■ Directive: Repeat each line exactly as it is written.

┄┄┄┄┄┄

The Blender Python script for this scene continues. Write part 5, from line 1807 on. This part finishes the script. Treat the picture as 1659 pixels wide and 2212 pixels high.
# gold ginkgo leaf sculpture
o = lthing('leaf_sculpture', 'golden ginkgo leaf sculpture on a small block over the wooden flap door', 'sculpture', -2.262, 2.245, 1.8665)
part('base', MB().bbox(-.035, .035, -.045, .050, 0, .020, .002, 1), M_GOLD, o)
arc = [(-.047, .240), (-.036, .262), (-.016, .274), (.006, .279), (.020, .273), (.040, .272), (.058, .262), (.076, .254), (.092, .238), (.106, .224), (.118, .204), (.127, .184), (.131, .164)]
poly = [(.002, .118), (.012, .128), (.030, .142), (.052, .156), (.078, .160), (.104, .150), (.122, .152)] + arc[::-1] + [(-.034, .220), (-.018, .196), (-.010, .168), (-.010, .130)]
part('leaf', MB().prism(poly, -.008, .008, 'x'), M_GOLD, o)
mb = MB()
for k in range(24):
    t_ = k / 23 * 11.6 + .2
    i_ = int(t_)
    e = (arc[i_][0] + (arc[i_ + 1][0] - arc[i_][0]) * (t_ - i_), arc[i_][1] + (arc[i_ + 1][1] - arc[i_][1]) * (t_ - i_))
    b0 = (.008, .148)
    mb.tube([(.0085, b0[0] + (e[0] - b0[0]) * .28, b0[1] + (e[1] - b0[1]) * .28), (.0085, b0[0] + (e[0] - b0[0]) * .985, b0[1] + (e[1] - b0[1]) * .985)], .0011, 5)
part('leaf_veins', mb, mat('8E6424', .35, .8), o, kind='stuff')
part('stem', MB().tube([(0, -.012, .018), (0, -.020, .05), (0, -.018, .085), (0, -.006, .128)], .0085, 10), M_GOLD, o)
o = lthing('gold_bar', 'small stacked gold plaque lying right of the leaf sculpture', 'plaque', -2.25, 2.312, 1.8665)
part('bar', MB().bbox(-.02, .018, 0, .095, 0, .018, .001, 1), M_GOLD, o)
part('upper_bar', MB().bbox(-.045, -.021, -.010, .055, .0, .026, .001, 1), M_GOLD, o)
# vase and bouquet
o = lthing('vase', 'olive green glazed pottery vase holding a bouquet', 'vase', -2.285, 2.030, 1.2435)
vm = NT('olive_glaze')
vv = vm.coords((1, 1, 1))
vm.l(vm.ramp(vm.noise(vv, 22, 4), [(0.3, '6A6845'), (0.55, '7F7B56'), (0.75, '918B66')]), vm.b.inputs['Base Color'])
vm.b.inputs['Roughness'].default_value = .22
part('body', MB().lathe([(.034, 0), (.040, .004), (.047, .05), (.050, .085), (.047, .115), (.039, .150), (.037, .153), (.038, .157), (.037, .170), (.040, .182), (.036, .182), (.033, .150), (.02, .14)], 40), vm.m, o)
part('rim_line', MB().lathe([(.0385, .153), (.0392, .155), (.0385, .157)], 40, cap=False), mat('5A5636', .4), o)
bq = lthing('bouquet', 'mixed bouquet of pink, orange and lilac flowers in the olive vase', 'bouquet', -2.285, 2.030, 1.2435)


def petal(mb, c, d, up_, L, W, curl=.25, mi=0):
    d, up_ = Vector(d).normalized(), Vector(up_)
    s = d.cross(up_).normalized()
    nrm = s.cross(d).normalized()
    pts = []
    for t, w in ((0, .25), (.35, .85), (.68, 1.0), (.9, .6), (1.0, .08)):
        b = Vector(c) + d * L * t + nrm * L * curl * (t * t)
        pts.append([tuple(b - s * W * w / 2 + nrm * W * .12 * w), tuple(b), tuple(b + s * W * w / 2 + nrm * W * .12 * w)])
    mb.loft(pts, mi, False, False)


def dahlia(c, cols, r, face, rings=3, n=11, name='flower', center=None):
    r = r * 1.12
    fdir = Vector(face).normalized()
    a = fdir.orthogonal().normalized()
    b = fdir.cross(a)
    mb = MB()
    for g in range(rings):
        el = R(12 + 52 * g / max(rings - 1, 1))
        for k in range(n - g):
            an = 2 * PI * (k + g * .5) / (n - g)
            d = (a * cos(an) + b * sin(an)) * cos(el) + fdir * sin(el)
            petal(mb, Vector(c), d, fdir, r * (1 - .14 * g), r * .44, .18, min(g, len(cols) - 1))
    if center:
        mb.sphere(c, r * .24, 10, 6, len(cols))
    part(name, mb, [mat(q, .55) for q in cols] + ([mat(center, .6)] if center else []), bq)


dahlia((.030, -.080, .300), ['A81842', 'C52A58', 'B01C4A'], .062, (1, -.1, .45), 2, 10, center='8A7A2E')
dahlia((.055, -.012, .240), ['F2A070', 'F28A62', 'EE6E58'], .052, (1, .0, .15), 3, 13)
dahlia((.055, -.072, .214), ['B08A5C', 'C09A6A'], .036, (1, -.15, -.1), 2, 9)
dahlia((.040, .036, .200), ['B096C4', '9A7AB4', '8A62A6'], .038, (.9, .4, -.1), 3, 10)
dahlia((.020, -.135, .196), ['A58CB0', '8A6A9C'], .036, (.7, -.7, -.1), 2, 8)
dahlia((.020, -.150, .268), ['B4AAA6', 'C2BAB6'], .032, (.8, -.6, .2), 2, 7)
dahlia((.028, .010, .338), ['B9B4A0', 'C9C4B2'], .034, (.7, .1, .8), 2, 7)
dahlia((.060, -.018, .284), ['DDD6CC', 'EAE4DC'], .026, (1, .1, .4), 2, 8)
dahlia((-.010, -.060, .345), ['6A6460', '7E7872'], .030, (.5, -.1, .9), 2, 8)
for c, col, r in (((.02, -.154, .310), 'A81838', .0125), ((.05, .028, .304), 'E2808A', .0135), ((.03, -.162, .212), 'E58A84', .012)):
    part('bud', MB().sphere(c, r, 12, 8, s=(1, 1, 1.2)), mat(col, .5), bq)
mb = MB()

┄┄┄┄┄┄

■ Output:
The Blender Python script for this scene continues. Write part 5, from line 1807 on. This part finishes the script. Treat the picture as 1659 pixels wide and 2212 pixels high.
# gold ginkgo leaf sculpture
o = lthing('leaf_sculpture', 'golden ginkgo leaf sculpture on a small block over the wooden flap door', 'sculpture', -2.262, 2.245, 1.8665)
part('base', MB().bbox(-.035, .035, -.045, .050, 0, .020, .002, 1), M_GOLD, o)
arc = [(-.047, .240), (-.036, .262), (-.016, .274), (.006, .279), (.020, .273), (.040, .272), (.058, .262), (.076, .254), (.092, .238), (.106, .224), (.118, .204), (.127, .184), (.131, .164)]
poly = [(.002, .118), (.012, .128), (.030, .142), (.052, .156), (.078, .160), (.104, .150), (.122, .152)] + arc[::-1] + [(-.034, .220), (-.018, .196), (-.010, .168), (-.010, .130)]
part('leaf', MB().prism(poly, -.008, .008, 'x'), M_GOLD, o)
mb = MB()
for k in range(24):
    t_ = k / 23 * 11.6 + .2
    i_ = int(t_)
    e = (arc[i_][0] + (arc[i_ + 1][0] - arc[i_][0]) * (t_ - i_), arc[i_][1] + (arc[i_ + 1][1] - arc[i_][1]) * (t_ - i_))
    b0 = (.008, .148)
    mb.tube([(.0085, b0[0] + (e[0] - b0[0]) * .28, b0[1] + (e[1] - b0[1]) * .28), (.0085, b0[0] + (e[0] - b0[0]) * .985, b0[1] + (e[1] - b0[1]) * .985)], .0011, 5)
part('leaf_veins', mb, mat('8E6424', .35, .8), o, kind='stuff')
part('stem', MB().tube([(0, -.012, .018), (0, -.020, .05), (0, -.018, .085), (0, -.006, .128)], .0085, 10), M_GOLD, o)
o = lthing('gold_bar', 'small stacked gold plaque lying right of the leaf sculpture', 'plaque', -2.25, 2.312, 1.8665)
part('bar', MB().bbox(-.02, .018, 0, .095, 0, .018, .001, 1), M_GOLD, o)
part('upper_bar', MB().bbox(-.045, -.021, -.010, .055, .0, .026, .001, 1), M_GOLD, o)
# vase and bouquet
o = lthing('vase', 'olive green glazed pottery vase holding a bouquet', 'vase', -2.285, 2.030, 1.2435)
vm = NT('olive_glaze')
vv = vm.coords((1, 1, 1))
vm.l(vm.ramp(vm.noise(vv, 22, 4), [(0.3, '6A6845'), (0.55, '7F7B56'), (0.75, '918B66')]), vm.b.inputs['Base Color'])
vm.b.inputs['Roughness'].default_value = .22
part('body', MB().lathe([(.034, 0), (.040, .004), (.047, .05), (.050, .085), (.047, .115), (.039, .150), (.037, .153), (.038, .157), (.037, .170), (.040, .182), (.036, .182), (.033, .150), (.02, .14)], 40), vm.m, o)
part('rim_line', MB().lathe([(.0385, .153), (.0392, .155), (.0385, .157)], 40, cap=False), mat('5A5636', .4), o)
bq = lthing('bouquet', 'mixed bouquet of pink, orange and lilac flowers in the olive vase', 'bouquet', -2.285, 2.030, 1.2435)


def petal(mb, c, d, up_, L, W, curl=.25, mi=0):
    d, up_ = Vector(d).normalized(), Vector(up_)
    s = d.cross(up_).normalized()
    nrm = s.cross(d).normalized()
    pts = []
    for t, w in ((0, .25), (.35, .85), (.68, 1.0), (.9, .6), (1.0, .08)):
        b = Vector(c) + d * L * t + nrm * L * curl * (t * t)
        pts.append([tuple(b - s * W * w / 2 + nrm * W * .12 * w), tuple(b), tuple(b + s * W * w / 2 + nrm * W * .12 * w)])
    mb.loft(pts, mi, False, False)


def dahlia(c, cols, r, face, rings=3, n=11, name='flower', center=None):
    r = r * 1.12
    fdir = Vector(face).normalized()
    a = fdir.orthogonal().normalized()
    b = fdir.cross(a)
    mb = MB()
    for g in range(rings):
        el = R(12 + 52 * g / max(rings - 1, 1))
        for k in range(n - g):
            an = 2 * PI * (k + g * .5) / (n - g)
            d = (a * cos(an) + b * sin(an)) * cos(el) + fdir * sin(el)
            petal(mb, Vector(c), d, fdir, r * (1 - .14 * g), r * .44, .18, min(g, len(cols) - 1))
    if center:
        mb.sphere(c, r * .24, 10, 6, len(cols))
    part(name, mb, [mat(q, .55) for q in cols] + ([mat(center, .6)] if center else []), bq)


dahlia((.030, -.080, .300), ['A81842', 'C52A58', 'B01C4A'], .062, (1, -.1, .45), 2, 10, center='8A7A2E')
dahlia((.055, -.012, .240), ['F2A070', 'F28A62', 'EE6E58'], .052, (1, .0, .15), 3, 13)
dahlia((.055, -.072, .214), ['B08A5C', 'C09A6A'], .036, (1, -.15, -.1), 2, 9)
dahlia((.040, .036, .200), ['B096C4', '9A7AB4', '8A62A6'], .038, (.9, .4, -.1), 3, 10)
dahlia((.020, -.135, .196), ['A58CB0', '8A6A9C'], .036, (.7, -.7, -.1), 2, 8)
dahlia((.020, -.150, .268), ['B4AAA6', 'C2BAB6'], .032, (.8, -.6, .2), 2, 7)
dahlia((.028, .010, .338), ['B9B4A0', 'C9C4B2'], .034, (.7, .1, .8), 2, 7)
dahlia((.060, -.018, .284), ['DDD6CC', 'EAE4DC'], .026, (1, .1, .4), 2, 8)
dahlia((-.010, -.060, .345), ['6A6460', '7E7872'], .030, (.5, -.1, .9), 2, 8)
for c, col, r in (((.02, -.154, .310), 'A81838', .0125), ((.05, .028, .304), 'E2808A', .0135), ((.03, -.162, .212), 'E58A84', .012)):
    part('bud', MB().sphere(c, r, 12, 8, s=(1, 1, 1.2)), mat(col, .5), bq)
mb = MB()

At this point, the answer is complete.